Waitt on Wednesday The Pub

ANGOLA and THE GROVE

We held the 2018 Gentlemen’s Club EXPO a few weeks ago at the Hard Rock Hotel & Casino in Las Vegas, and while the Hard Rock was the most visited place by EXPO attendees, the second most visited place was just a few blocks away.

That place was called The Grove.

A legal marijuana dispensary.

I found time to stop in myself during the convention and the young man who waited on me saw the EXPO lanyard and laminated badge around my neck and said, “We sure have had a lot of your people in here this week.”

Of course you have.

I don’t even like pot, either smoking it or ingesting it. I didn’t back when I was younger, and I still don’t.

But… how can anyone resist going into a legal dispensary and buying something that for decades was illegal? I went to The Grove and bought some goodies, simply because I could. They’ll sit in the top drawer of my dresser for the next few years.

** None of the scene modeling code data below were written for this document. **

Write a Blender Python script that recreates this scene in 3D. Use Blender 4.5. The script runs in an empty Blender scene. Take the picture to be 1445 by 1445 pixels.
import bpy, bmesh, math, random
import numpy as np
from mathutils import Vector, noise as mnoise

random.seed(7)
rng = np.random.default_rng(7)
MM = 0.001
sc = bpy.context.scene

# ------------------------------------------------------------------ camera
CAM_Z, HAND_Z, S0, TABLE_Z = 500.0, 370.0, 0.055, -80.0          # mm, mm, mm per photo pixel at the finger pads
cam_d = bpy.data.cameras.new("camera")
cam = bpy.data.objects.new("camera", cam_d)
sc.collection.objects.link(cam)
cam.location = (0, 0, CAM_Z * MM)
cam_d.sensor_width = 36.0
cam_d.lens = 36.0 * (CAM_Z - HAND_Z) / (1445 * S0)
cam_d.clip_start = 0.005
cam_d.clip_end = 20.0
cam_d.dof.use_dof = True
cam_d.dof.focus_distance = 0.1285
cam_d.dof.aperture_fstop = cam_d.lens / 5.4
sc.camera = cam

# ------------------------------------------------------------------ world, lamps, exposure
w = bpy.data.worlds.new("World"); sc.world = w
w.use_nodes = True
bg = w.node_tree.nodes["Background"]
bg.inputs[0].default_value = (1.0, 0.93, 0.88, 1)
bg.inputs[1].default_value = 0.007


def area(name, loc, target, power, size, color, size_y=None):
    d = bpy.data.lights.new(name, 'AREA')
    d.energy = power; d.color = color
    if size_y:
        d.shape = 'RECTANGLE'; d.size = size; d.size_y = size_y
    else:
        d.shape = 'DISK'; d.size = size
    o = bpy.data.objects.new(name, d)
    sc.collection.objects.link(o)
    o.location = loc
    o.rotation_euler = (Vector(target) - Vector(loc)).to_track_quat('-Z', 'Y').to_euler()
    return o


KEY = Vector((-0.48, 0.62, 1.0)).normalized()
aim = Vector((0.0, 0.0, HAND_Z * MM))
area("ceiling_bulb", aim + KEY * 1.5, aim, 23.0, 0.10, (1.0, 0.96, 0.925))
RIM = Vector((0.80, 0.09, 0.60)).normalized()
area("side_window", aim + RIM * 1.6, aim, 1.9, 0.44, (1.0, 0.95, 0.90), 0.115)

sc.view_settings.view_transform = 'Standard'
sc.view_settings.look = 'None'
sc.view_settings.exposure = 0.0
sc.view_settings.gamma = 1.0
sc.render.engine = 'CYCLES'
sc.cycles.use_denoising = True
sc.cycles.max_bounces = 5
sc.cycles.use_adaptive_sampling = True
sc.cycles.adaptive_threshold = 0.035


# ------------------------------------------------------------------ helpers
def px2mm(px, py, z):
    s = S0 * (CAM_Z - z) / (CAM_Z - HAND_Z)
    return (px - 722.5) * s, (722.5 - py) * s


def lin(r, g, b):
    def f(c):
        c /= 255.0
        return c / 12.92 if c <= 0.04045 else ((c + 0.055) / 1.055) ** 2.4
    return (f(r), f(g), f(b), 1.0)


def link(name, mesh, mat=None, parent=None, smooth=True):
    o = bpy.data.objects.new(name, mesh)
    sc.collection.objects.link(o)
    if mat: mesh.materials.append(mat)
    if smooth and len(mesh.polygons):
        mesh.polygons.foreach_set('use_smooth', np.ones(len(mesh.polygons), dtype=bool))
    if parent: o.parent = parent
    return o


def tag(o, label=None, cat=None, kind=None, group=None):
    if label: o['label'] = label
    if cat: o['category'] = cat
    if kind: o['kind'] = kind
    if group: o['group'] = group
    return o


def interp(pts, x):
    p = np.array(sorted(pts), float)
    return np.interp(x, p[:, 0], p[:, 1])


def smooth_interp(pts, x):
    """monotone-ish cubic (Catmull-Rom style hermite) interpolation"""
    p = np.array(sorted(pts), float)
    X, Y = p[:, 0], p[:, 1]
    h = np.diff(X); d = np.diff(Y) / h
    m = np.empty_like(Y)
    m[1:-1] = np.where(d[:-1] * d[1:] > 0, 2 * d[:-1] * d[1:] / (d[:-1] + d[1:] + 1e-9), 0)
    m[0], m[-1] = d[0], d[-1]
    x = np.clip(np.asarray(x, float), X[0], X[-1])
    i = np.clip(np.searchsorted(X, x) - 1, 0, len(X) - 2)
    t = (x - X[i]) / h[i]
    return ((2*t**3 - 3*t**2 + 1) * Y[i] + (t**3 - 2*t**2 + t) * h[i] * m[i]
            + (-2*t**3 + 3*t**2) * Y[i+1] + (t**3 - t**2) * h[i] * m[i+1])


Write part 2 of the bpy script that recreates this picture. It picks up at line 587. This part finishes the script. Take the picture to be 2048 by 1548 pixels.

Recreational use of pot is now legal in nine states (Alaska, California, Colorado, Maine, Massachusetts, Nevada, Oregon, Vermont, and Washington). It’s even legal in the District of Columbia; you know where the White House and the Senate and the Congress are. It has even been decriminalized in another 13 states.

What shocks me the most isn’t that in certain states you can now walk into a store and buy pot legally. No, what shocks me is that while you and I are doing that, there are still tens of thousands of men and women in state and federal prisons for buying and selling pot.

For buying and selling a plant that grows wild.

Imagine you are sitting in Pelican Bay State Prison, the 275-acre super max prison in Del Norte County, California on pot distribution charges. You’ve been locked up for 10 years with another 10 years still to go, doing hard time in a prison filled with murderers, rapists and sociopaths.

Just a few miles away from your prison cell people are buying pot legally at a store, the dispensary owner is making a profit on the pot they are buying and the state is collecting taxes on the pot being sold to them.

You’d probably be a little pissed. And rightfully so.

Andrew, a happy go lucky friend of mine from high school, was arrested at the age of 18 in Louisiana for selling a pound of dirt weed pot.

He ended up in Angola State Penitentiary. He was a small guy and when they went to rape him he fought back. They broke both his arms, compound fractures where the bones ripped through the skin. He was never the same after he got out of Angola, the thick white scars criss-crossing his arms a constant reminder of the hell he had lived through for selling a pound of weed.

When you go to The Grove or any other legal marijuana dispensary, the person who waits on you is called the “bud-tender.”

Isn’t that cute?

I don’t think Andrew would think so.